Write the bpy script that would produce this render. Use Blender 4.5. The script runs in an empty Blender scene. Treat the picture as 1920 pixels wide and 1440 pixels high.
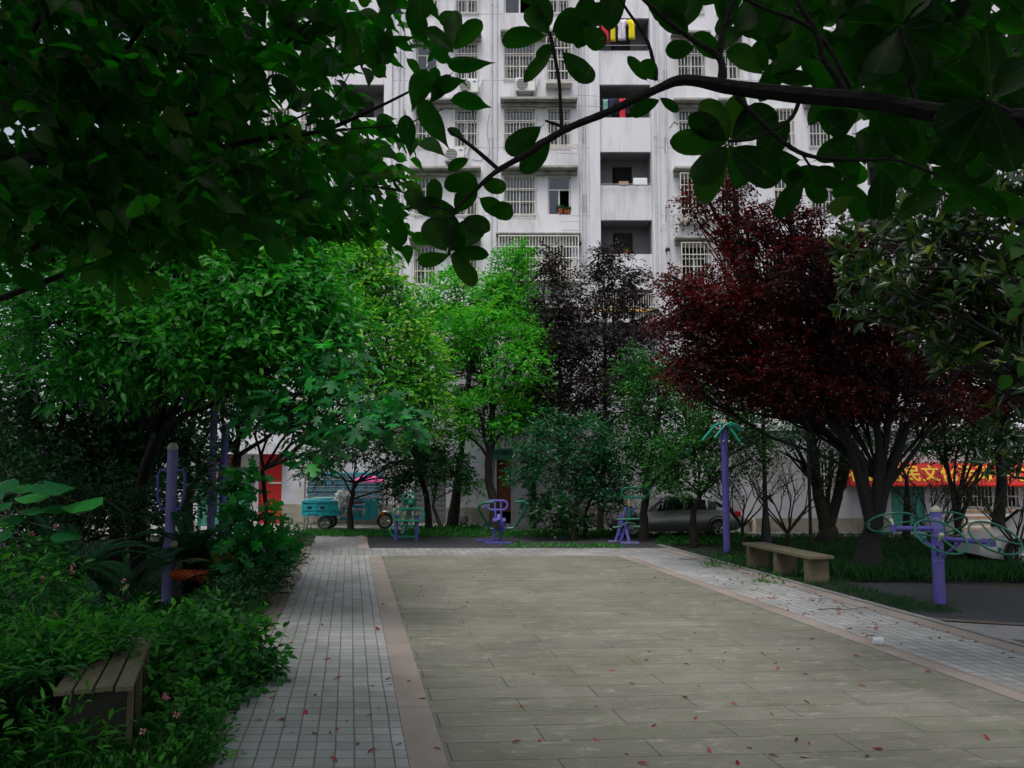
import bpy, math, random
import numpy as np
from mathutils import Vector, Matrix, noise
random.seed(7)
RNG = np.random.default_rng(11)
F = 1600.0; PITCH = math.atan(142/1600.0); CP, SP = math.cos(PITCH), math.sin(PITCH); CH = 2.5
scene = bpy.context.scene
COL = scene.collection
R = math.radians

# ---------- photo measurement helpers: a direction in the photo turned into a metric position ----------
def W(px, py, Y):
    v = 720-py; den = F*CP - v*SP
    return Vector(((px-960)*Y/den, Y, CH + Y*(F*SP+v*CP)/den))
def G(px, py, z=0.0):
    v = 720-py; dz = F*SP+v*CP; t = (z-CH)/dz
    return Vector(((px-960)*t, (F*CP-v*SP)*t, z))
def S(Y): return Y/F

# ---------- mesh accumulation ----------
class MB:
    def __init__(s): s.v=[]; s.f=[]; s.n=0
    def add(s, v, f):
        s.v.extend([tuple(p) for p in v]); s.f.extend([tuple(i+s.n for i in q) for q in f]); s.n+=len(v); return s
    def box(s, c, d, rot=None, taper=1.0):
        x,y,z = d[0]/2,d[1]/2,d[2]/2
        P=[Vector((sx*x*(taper if sz>0 else 1),sy*y*(taper if sz>0 else 1),sz*z)) for sz in(-1,1) for sy in(-1,1) for sx in(-1,1)]
        if rot is not None: P=[rot@p for p in P]
        c=Vector(c); return s.add([p+c for p in P],[(0,2,3,1),(4,5,7,6),(0,1,5,4),(2,6,7,3),(0,4,6,2),(1,3,7,5)])
    def span(s, x0,x1,y0,y1,z0,z1): return s.box(((x0+x1)/2,(y0+y1)/2,(z0+z1)/2),(abs(x1-x0),abs(y1-y0),abs(z1-z0)))
    def tube(s, pts, rad, n=8, closed=False, caps=True):
        pts=[Vector(p) for p in pts]; m=len(pts)
        if not hasattr(rad,'__len__'): rad=[rad]*m
        up=None; V=[]
        for i,p in enumerate(pts):
            if closed: t=(pts[(i+1)%m]-pts[i-1]).normalized()
            else: t=(pts[min(i+1,m-1)]-pts[max(i-1,0)]).normalized()
            if up is None:
                a=Vector((0,0,1)) if abs(t.z)<.9 else Vector((1,0,0)); up=t.cross(a).normalized()
            up=(up-t*up.dot(t));
            if up.length<1e-6: up=t.orthogonal()
            up.normalize(); b=t.cross(up)
            for k in range(n):
                a=2*math.pi*k/n; V.append(p+(up*math.cos(a)+b*math.sin(a))*rad[i])
        Fc=[]
        for i in range(m if closed else m-1):
            j=(i+1)%m
            for k in range(n):
                k2=(k+1)%n; Fc.append((i*n+k,i*n+k2,j*n+k2,j*n+k))
        if caps and not closed: Fc.append(tuple(range(n-1,-1,-1))); Fc.append(tuple((m-1)*n+k for k in range(n)))
        return s.add(V,Fc)
    def lathe(s, prof, c=(0,0,0), axis=(0,0,1), n=20):
        ax=Vector(axis).normalized(); u=ax.orthogonal().normalized(); w=ax.cross(u); c=Vector(c); V=[];Fc=[]
        for r,h in prof:
            for k in range(n):
                a=2*math.pi*k/n; V.append(c+ax*h+(u*math.cos(a)+w*math.sin(a))*max(r,1e-4))
        for i in range(len(prof)-1):
            for k in range(n):
                k2=(k+1)%n; Fc.append((i*n+k,i*n+k2,(i+1)*n+k2,(i+1)*n+k))
        return s.add(V,Fc)
    def prism(s, poly, y0, y1, frame=None):
        # polygon in (x,z), extruded along y
        m=len(poly); V=[Vector((p[0],y0,p[1])) for p in poly]+[Vector((p[0],y1,p[1])) for p in poly]
        if frame is not None: V=[frame@v for v in V]
        return s.add(V,[tuple(range(m)),tuple(range(2*m-1,m-1,-1))]+[(i,i+m,(i+1)%m+m,(i+1)%m) for i in range(m)])
    def sphere(s, c, r, n=12, sc=(1,1,1)):
        V=[];Fc=[];m=n//2+1
        for i in range(m+1):
            th=math.pi*i/m
            for k in range(n):
                a=2*math.pi*k/n; V.append(Vector(c)+Vector((r*sc[0]*math.sin(th)*math.cos(a),r*sc[1]*math.sin(th)*math.sin(a),r*sc[2]*math.cos(th))))
        for i in range(m):
            for k in range(n):
                k2=(k+1)%n; Fc.append((i*n+k,(i+1)*n+k,(i+1)*n+k2,i*n+k2))
        return s.add(V,Fc)
    def build(s, name, mat, parent=None, smooth=False, bevel=0, loc=None, recalc=False):
        me=bpy.data.meshes.new(name); me.from_pydata([tuple(p) for p in s.v],[],s.f); me.validate()
        if recalc or True:
            import bmesh
            bm=bmesh.new(); bm.from_mesh(me); bmesh.ops.recalc_face_normals(bm,faces=bm.faces); bm.to_mesh(me); bm.free()
        return link(name, me, mat, parent, smooth, bevel, loc)
def wloc(o):
    v=Vector(o.location)
    while o.parent is not None: o=o.parent; v=v+Vector(o.location)
    return v
def link(name, me, mat, parent=None, smooth=False, bevel=0, loc=None):
    me.materials.append(mat)
    if smooth:
        me.polygons.foreach_set('use_smooth',[True]*len(me.polygons))
    o=bpy.data.objects.new(name, me); COL.objects.link(o)
    if smooth and len(me.polygons)<20000:
        try: me.set_sharp_from_angle(angle=R(40))
        except Exception: pass
    if bevel:
        b=o.modifiers.new('bevel','BEVEL'); b.width=bevel; b.segments=2; b.limit_method='ANGLE'
    if parent is not None:
        o.parent=parent
        if loc is None: o.location = -wloc(parent)    # meshes are given in world coordinates
        else: o.location=loc
    elif loc is not None: o.location=loc
    return o
def tag(o, label=None, cat=None, group=None, kind=None):
    if label: o['label']=label
    if cat: o['category']=cat
    if group: o['group']=group
    if kind: o['kind']=kind
    return o
def thing(name, loc, label, cat, group=None):
    o=bpy.data.objects.new(name,None); COL.objects.link(o); o.location=loc; o.empty_display_size=.2
    return tag(o,label,cat,group)
def struct(name, mb, mat, smooth=False):
    return tag(mb.build(name,mat,None,smooth),kind='structure')
def copy_tree(o, parent=None):
    c=o.copy(); COL.objects.link(c)
    if parent is not None: c.parent=parent
    for ch in list(o.children): copy_tree(ch,c)
    return c

def build_loose(mb,name,mat,parent,smooth=False,bevel=0):
    """every connected piece becomes a part of its own"""
    par=list(range(mb.n))
    def f(i):
        while par[i]!=i: par[i]=par[par[i]]; i=par[i]
        return i
    for q in mb.f:
        for a in q[1:]: par[f(a)]=f(q[0])
    grp={}
    for q in mb.f: grp.setdefault(f(q[0]),[]).append(q)
    outp=[]
    for r_,fs in grp.items():
        ids=sorted({i for q in fs for i in q}); mp={i:k for k,i in enumerate(ids)}; m2=MB(); m2.add([mb.v[i] for i in ids],[tuple(mp[i] for i in q) for q in fs]); outp.append(m2.build(name,mat,parent,smooth,bevel))
    return outp
# ---------- materials ----------
def newmat(name):
    m=bpy.data.materials.new(name); m.use_nodes=True; nt=m.node_tree; nt.nodes.clear()
    out=nt.nodes.new('ShaderNodeOutputMaterial'); return m,nt,out
def nd(nt,t,**kw):
    n=nt.nodes.new(t)
    for k,v in kw.items():
        if k in n.inputs: n.inputs[k].default_value=v
        else: setattr(n,k,v)
    return n
def c4(c): return (c[0],c[1],c[2],1)
def ramp(nt,stops,fac=None,interp='LINEAR'):
    r=nt.nodes.new('ShaderNodeValToRGB'); r.color_ramp.interpolation=interp
    el=r.color_ramp.elements
    while len(el)<len(stops): el.new(.5)
    for e,(p,c) in zip(el,stops): e.position=p; e.color=c4(c)
    if fac is not None: nt.links.new(fac,r.inputs[0])
    return r
def mix(nt,a,b,fac,mode='MIX'):
    m=nt.nodes.new('ShaderNodeMix'); m.data_type='RGBA'; m.blend_type=mode
    for s_,v in ((m.inputs[6],a),(m.inputs[7],b),(m.inputs[0],fac)):
        if hasattr(v,'is_linked') or hasattr(v,'links'): nt.links.new(v,s_)
        elif isinstance(v,(int,float)): s_.default_value=v
        else: s_.default_value=c4(v)
    return m.outputs[2]
def plain(name, col, rough=.6, metal=0, var=.25, scale=3, dirt=None, dirtscale=1.2, dirtamt=.5, bump=0, bscale=40, stretch=(1,1,1), spec=.5):
    """weathered paint / stone / metal: base colour broken up by two noises, optional dirt colour and bump"""
    m,nt,out=newmat(name)
    tc=nd(nt,'ShaderNodeTexCoord'); mp=nd(nt,'ShaderNodeMapping'); mp.inputs['Scale'].default_value=stretch
    nt.links.new(tc.outputs['Object'],mp.inputs[0])
    n1=nd(nt,'ShaderNodeTexNoise',Scale=scale,Detail=6,Roughness=.6); nt.links.new(mp.outputs[0],n1.inputs['Vector'])
    r=ramp(nt,[(.3,[x*(1-var) for x in col]),(.7,[min(1,x*(1+var*.6)) for x in col])],n1.outputs[0])
    colr=r.outputs[0]
    if dirt is not None:
        n2=nd(nt,'ShaderNodeTexNoise',Scale=dirtscale,Detail=8,Roughness=.65); nt.links.new(mp.outputs[0],n2.inputs['Vector'])
        rr=ramp(nt,[(.48,(0,0,0)),(.7,(dirtamt,)*3)],n2.outputs[0])
        colr=mix(nt,colr,dirt,rr.outputs[0])
    p=nd(nt,'ShaderNodeBsdfPrincipled',Roughness=rough,Metallic=metal); p.inputs['Specular IOR Level'].default_value=spec
    nt.links.new(colr,p.inputs['Base Color'])
    if bump:
        n3=nd(nt,'ShaderNodeTexNoise',Scale=bscale,Detail=4); nt.links.new(mp.outputs[0],n3.inputs['Vector'])
        b=nd(nt,'ShaderNodeBump',Strength=bump,Distance=.02); nt.links.new(n3.outputs[0],b.inputs['Height']); nt.links.new(b.outputs[0],p.inputs['Normal'])
    nt.links.new(p.outputs[0],out.inputs[0]); return m
def leafmat(name, cols, trans=.35, tcol=None, rough=.38, spec=.3, veins=False):
    """cols: three colours along the per-leaf tint"""
    m,nt,out=newmat(name)
    at=nd(nt,'ShaderNodeAttribute',attribute_name='tint')
    r=ramp(nt,[(0,cols[0]),(.5,cols[1]),(1,cols[2])],at.outputs['Fac'])
    geo=nd(nt,'ShaderNodeNewGeometry')
    tc=nd(nt,'ShaderNodeTexCoord'); n1=nd(nt,'ShaderNodeTexNoise',Scale=14,Detail=3); nt.links.new(tc.outputs['Object'],n1.inputs['Vector'])
    rr=ramp(nt,[(.3,(.75,.75,.75)),(.7,(1.15,1.15,1.15))],n1.outputs[0])
    base=mix(nt,r.outputs[0],rr.outputs[0],1.0,'MULTIPLY')
    if veins:
        la=nd(nt,'ShaderNodeAttribute',attribute_name='lc'); sx=nd(nt,'ShaderNodeSeparateXYZ'); nt.links.new(la.outputs['Vector'],sx.inputs[0])
        ab=nd(nt,'ShaderNodeMath',operation='ABSOLUTE'); nt.links.new(sx.outputs[1],ab.inputs[0])
        mr=ramp(nt,[(.008,(.6,.6,.6)),(.03,(0,0,0))],ab.outputs[0])
        w1=nd(nt,'ShaderNodeMath',operation='MULTIPLY_ADD'); nt.links.new(ab.outputs[0],w1.inputs[0]); w1.inputs[1].default_value=-.55; nt.links.new(sx.outputs[0],w1.inputs[2])
        w2=nd(nt,'ShaderNodeMath',operation='MULTIPLY'); nt.links.new(w1.outputs[0],w2.inputs[0]); w2.inputs[1].default_value=62
        w3=nd(nt,'ShaderNodeMath',operation='SINE'); nt.links.new(w2.outputs[0],w3.inputs[0])
        vr=ramp(nt,[(.80,(0,0,0)),(1.0,(.07,.07,.07))],w3.outputs[0])
        base=mix(nt,base,(.02,.045,.01),vr.outputs[0]); base=mix(nt,base,(.022,.045,.01),mr.outputs[0])
        sn=nd(nt,'ShaderNodeTexNoise',Scale=38,Detail=4); nt.links.new(tc.outputs['Object'],sn.inputs['Vector']); sr=ramp(nt,[(.66,(0,0,0)),(.74,(.7,.7,.7))],sn.outputs[0]); base=mix(nt,base,(.10,.06,.02),sr.outputs[0])
    p=nd(nt,'ShaderNodeBsdfPrincipled',Roughness=rough); p.inputs['Specular IOR Level'].default_value=spec
    nt.links.new(base,p.inputs['Base Color'])
    t=nd(nt,'ShaderNodeBsdfTranslucent')
    tm=mix(nt,base,tcol if tcol else (1.6,1.9,.7),1.0,'MULTIPLY'); nt.links.new(tm,t.inputs[0])
    ms=nd(nt,'ShaderNodeMixShader'); ms.inputs[0].default_value=trans
    nt.links.new(p.outputs[0],ms.inputs[1]); nt.links.new(t.outputs[0],ms.inputs[2]); nt.links.new(ms.outputs[0],out.inputs[0]); return m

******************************

What is required
Leave out any pictures and return exactly the lines from the beginning of the data through the line with "R = math.radians", inclusive.

Worked solution
Write the bpy script that would produce this render. Use Blender 4.5. The script runs in an empty Blender scene. Treat the picture as 1920 pixels wide and 1440 pixels high.
import bpy, math, random
import numpy as np
from mathutils import Vector, Matrix, noise
random.seed(7)
RNG = np.random.default_rng(11)
F = 1600.0; PITCH = math.atan(142/1600.0); CP, SP = math.cos(PITCH), math.sin(PITCH); CH = 2.5
scene = bpy.context.scene
COL = scene.collection
R = math.radians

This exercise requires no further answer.